2部構成の第1部の声楽の曲目は、カヴァレリア・ルスティカーナから「ママも知るとおり」(マスカーニ)、「さくら横町」(中田喜直)、ああ悲しみの聖母様(ヴェルディー)、シチリア島の夕べの祈りから「ありがとう、愛する友よ」(ヴェルディー)であった。  ピアノは、グラナドスの「演奏会用アレグロ」、ブラームスの幻想曲集op.116から2、3、7である。フルートはブリチャルディーの「ヴェニスの謝肉祭」、ホルンはモーツァルト「ホルン協奏曲2番1楽章」であった。
 第2部はポピュラーな曲ばかりで「冬のソナタ」のピアノ版もあった。最後は童謡メドレー集で春夏秋冬に関係する曲を順に演奏した。

 きょうの演奏で印象的だったのは、ソプラノの3人はそれぞれ精一杯歌っていたが高音で声が出し切れなかった感は否めなかったが、「ママ・・」は潤いのある声で聞き入ってしまった。ブラームスは3が懐かしい曲であった。フルートは自分で吹いたことのある曲だったので、細かいところがいろいろ気になってきた。高音はのびのびしたいい音色なのだが、低音の音程が苦しかった。難しい曲だが後半の速いフレーズになるとピアノ伴奏が戸惑うほどのゆっくりすぎる演奏であった。

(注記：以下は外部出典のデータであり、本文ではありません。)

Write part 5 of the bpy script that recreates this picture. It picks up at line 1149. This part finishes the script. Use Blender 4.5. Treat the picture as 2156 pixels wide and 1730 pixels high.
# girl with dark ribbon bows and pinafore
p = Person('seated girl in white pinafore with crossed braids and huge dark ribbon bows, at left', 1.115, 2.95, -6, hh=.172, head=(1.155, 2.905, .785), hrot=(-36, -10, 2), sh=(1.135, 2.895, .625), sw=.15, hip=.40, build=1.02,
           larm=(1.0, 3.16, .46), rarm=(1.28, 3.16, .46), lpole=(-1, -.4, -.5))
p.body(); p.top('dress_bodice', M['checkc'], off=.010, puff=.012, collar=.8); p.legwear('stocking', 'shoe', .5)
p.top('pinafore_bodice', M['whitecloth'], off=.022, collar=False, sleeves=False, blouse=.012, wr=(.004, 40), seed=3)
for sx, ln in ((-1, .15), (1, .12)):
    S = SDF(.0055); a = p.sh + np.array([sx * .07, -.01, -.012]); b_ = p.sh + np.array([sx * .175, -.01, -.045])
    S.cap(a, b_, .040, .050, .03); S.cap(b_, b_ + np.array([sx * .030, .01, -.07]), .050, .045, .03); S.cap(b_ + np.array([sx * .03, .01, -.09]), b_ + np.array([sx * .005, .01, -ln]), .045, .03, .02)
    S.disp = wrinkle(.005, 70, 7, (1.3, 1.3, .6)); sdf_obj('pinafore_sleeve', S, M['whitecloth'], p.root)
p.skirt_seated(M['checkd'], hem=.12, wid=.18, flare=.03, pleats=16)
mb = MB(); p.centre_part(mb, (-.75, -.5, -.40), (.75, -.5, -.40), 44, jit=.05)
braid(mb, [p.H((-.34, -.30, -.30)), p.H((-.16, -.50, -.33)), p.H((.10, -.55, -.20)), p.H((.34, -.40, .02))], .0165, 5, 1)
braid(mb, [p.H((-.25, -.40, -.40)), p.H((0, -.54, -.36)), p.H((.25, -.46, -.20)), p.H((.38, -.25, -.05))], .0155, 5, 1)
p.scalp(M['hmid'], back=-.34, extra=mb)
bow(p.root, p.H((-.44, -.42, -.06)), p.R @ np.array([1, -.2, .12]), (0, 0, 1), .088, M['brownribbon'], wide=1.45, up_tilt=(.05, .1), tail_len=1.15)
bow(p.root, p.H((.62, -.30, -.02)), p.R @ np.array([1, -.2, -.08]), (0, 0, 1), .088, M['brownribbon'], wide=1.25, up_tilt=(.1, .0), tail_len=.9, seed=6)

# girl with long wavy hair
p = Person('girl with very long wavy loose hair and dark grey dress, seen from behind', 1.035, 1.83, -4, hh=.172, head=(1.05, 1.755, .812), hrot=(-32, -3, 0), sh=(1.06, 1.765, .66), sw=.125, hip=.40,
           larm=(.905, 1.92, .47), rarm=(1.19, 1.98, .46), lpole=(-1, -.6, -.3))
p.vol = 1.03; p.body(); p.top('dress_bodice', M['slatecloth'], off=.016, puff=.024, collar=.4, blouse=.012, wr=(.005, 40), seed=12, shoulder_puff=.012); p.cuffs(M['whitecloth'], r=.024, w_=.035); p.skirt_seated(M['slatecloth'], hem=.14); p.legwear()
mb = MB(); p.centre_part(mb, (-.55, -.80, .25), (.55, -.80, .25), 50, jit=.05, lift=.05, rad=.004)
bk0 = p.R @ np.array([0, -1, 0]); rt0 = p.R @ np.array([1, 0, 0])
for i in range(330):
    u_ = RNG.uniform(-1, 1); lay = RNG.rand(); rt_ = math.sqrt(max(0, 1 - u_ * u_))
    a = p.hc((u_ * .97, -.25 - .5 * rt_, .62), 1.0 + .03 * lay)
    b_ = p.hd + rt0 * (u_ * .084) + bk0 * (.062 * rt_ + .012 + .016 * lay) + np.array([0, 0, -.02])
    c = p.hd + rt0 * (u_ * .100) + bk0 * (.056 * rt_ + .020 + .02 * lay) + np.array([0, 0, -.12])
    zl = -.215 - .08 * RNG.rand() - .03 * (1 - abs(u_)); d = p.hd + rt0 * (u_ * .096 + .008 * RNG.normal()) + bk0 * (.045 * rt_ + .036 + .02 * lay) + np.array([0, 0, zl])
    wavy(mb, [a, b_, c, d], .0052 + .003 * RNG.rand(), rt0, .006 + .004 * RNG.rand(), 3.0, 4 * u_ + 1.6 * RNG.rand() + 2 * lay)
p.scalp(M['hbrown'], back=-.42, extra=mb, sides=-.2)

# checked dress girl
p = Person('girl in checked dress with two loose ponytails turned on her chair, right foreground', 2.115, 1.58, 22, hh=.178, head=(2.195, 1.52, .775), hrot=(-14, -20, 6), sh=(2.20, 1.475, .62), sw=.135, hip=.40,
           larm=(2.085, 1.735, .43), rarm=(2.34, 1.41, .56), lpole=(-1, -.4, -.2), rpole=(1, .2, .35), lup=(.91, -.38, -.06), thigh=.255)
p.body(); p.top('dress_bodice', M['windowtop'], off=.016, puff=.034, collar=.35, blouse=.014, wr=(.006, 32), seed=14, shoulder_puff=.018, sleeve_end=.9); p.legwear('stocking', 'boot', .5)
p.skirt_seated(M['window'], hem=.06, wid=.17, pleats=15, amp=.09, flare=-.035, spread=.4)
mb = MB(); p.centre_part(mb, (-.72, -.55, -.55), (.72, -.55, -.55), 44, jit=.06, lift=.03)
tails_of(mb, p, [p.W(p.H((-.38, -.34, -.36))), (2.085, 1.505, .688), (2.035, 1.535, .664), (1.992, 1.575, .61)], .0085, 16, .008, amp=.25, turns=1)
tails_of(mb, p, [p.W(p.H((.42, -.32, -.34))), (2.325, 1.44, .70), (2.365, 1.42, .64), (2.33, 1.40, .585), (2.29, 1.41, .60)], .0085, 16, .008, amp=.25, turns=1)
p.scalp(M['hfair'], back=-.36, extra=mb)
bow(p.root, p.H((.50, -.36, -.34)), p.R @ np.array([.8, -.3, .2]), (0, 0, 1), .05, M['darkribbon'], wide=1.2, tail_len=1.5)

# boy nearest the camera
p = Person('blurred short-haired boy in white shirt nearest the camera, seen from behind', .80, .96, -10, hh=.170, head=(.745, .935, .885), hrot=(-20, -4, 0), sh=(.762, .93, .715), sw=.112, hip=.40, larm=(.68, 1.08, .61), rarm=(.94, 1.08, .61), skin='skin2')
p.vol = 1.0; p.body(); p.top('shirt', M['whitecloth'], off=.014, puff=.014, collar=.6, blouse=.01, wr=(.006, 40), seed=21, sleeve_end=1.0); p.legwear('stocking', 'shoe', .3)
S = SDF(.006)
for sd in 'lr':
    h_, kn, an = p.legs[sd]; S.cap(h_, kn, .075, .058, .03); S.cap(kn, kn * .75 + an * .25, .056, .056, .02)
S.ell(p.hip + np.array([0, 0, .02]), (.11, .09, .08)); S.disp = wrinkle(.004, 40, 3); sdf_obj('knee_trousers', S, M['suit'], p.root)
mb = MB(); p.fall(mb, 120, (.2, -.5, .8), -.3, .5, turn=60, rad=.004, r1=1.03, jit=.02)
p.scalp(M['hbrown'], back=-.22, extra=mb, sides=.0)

 いずれも無難に演奏をこなし、ポピュラーな曲も楽しいものであったが、なぜか演奏者の「熱さ」が伝わってこなかった。第1回目の演奏会では感じなかった感想である。とはいえ、きょうのような小規模ながらも楽しい演奏会が前橋という地方都市で数多く開かれることを期待したい。

 音楽が特別な人たちのものでなく街のあちこちで聞こえてくることは嬉しいことである。水と緑の街に加えて、水と緑と音楽の街になることができればいい。住んでうれしい街は、便利で賑やかさがあるのでなく、多少の不便さがあったとしても、落ち着いた潤いを感じられる少し枯れた街である。  
  群響というと高崎が出てくるが、戦後間もなくから世の中が経済的に貧しい中でも、前橋のアマチュア音楽家達が室内楽を楽しみ、あちこちで音楽会を開いて活躍していたことを知る人はもう少ないだろう。それが前橋室内楽団で、その後の前橋フィルハーモニーオーケストラにつながっている。